Sempre a giudizio unanime degli esperti nella manovra di investimenti non c’è traccia, né pochi né tanti.
I 5Stelle si giocano tutto sul “reddito di cittadinanza”.
In soldoni 870 € erogati al mese per i meno abbienti individuati tramite indicatore ISEE.
Si rigiocano ancora tutto nella tetragona volontà di riformare la Fornero allargando le maglie dei pensionamenti con la così detta quota 100.
Tutti e due i provvedimenti hanno un costo elevato al quale far fronte da subito appena entreranno in vigore le nuove norme e infatti è qui che è cominciato un balletto tragicomico che porterà a una forte restrizione nell’erogazione del reddito di cittadinanza per limitare la spesa, limitando pero in modo drastico anche la portata del provvedimento.

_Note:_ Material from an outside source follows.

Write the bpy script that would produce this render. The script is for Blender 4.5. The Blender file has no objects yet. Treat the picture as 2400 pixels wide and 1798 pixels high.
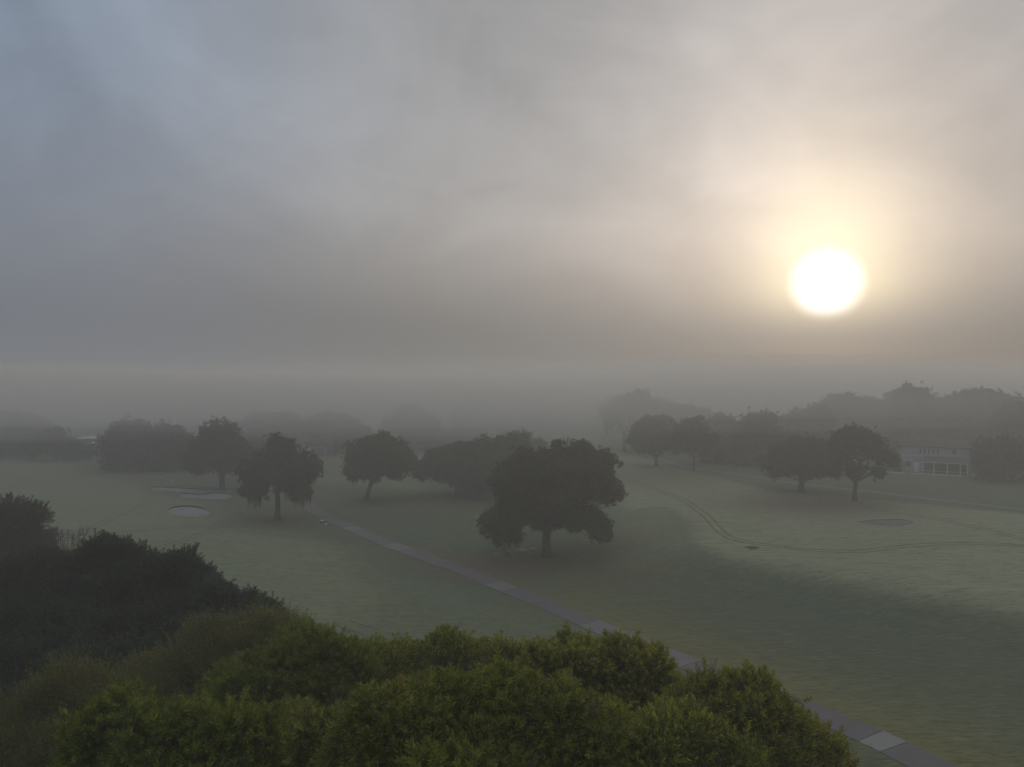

Hanno fatto promesse elettorali mirabolanti, senza sforzarsi di fare i conti dei costi e delle coperture dimostrando di non essere adeguati a governare il paese.
Lo hanno fatto a suo tempo anche i renziani, ma erano stati più abili a non far trasparire subito la loro incompetenza.
Toccare la Fornero poi è un vera boiata.
La Fornero è l’unica vera riforma di struttura che hanno fatto i governi più recenti.
E’ stato un provvedimento duro, ma che ha garantito l’equilibrio del sistema previdenziale italiano, che non è una cosa da poco.
La Prof.Fornero è ritenuta una delle maggiori esperte del settore ed infatti la sua legge ha avuto grande efficacia.
Disgraziatamente per lei e per quei lavoratori che si sono trovati “esodati” i tecnici del ministero e quelli dell’Inps non si sono dimostrati all’altezza di una riforma tanto radicale e non hanno saputo prevedere che la riforma avrebbe avuto tante vittime per “fuoco amico”, appunto gli esodati ritrovatisi in pensione senza pensione.
Si è rimediato a poco a poco ma seminando casi umani e trattamenti indegni verso cittadini che si sarebbero aspettati ben altro dal proprio paese, ma il sistema è stato messo in equilibrio, evidentemente perché prima non lo era, cioè non c’era la sicurezza che lo stato potesse andare avanti a garantire il pagamento delle pensioni ai pensionati oltre a una certa data.
Eppure per la solita demagogia elettorale ai 5Stelle sulla riforma della riforma Fornero ai si sono affiancati rumorosamente anche i leghisti e questo non è certo un punto a loro favore.
Mentre sul reddito di cittadinanza è chiaro che ai leghisti non ne frega nulla, lo accettano come fosse uno scambio commerciale : noi vi votiamo il reddito di cittadinanza e voi ci votate il decreto sicurezza.

E qui si aprono scenari potenzialmente cupi, perché chi ha fatto i conti dei voti sostiene che se i parlamentari 5Stelle affetti da forte e convinto mal di pancia sull’argomento votassero contro quel decreto, lo stesso non passerebbe.
E se non passerebbe sarebbe ovviamente la fine del governo giallo-verde.
Di Maio sarà capace di imporre la sua leadership?
Lo vedremo, ma a questo punto non è inverosimile prevedere anche la possibilità di un cadutone del governo che sarebbe clamoroso.
Se cadesse ci sarebbe una maggioranza alternativa?
Ancora chi i conti li ha fatti dice che una maggioranza alternativa c’è eccome e che questa si riconosce in un centro- destra completo che stante il declinante prestigio della stella berlusconiana si ridurrebbe di fatto ad un monocolore leghista.
E questo avrebbe il vantaggio della chiarezza e della stabilità, se ragioniamo in termini razionali.
Ma, ma, ci son dei grossi ma e questi consistono nel fatto che l’uomo, cioè noi non agiamo praticamente mai in seguito a fredde analisi razionali, ma siamo fortemente influenzati da processi emotivi e dall’accumulo nel nostro subconscio di montagne di pregiudizi irrazionali.
Nel caso specifico, ritornano i mal di pancia.
L’establishment, i poteri forti, i preti,i moderati eccetera, eccetera prediligono la stabilità immobile del cambiare il meno possibile e quindi ritirano in ballo la finzione della paura del ritorno al fascismo tutte le volte che si parla di Salvini.
Il PD che da partito di centro-sinistra si è ridotto a portavoce delle categorie sopra elencate verrebbe messo in sala di rianimazione dal voto di tutti coloro che temono il cambiamento e che osteggerebbero una vittoria chiara del centro-destra, che questa volta c’entrerebbe ben poco con Berlusconi e sarebbe invece interamente firmato Salvini.
Non sarebbe quindi così facile fare riuscire l’operazione, che però stando ai sondaggi, avrebbe tutte le carte in regola per riuscire.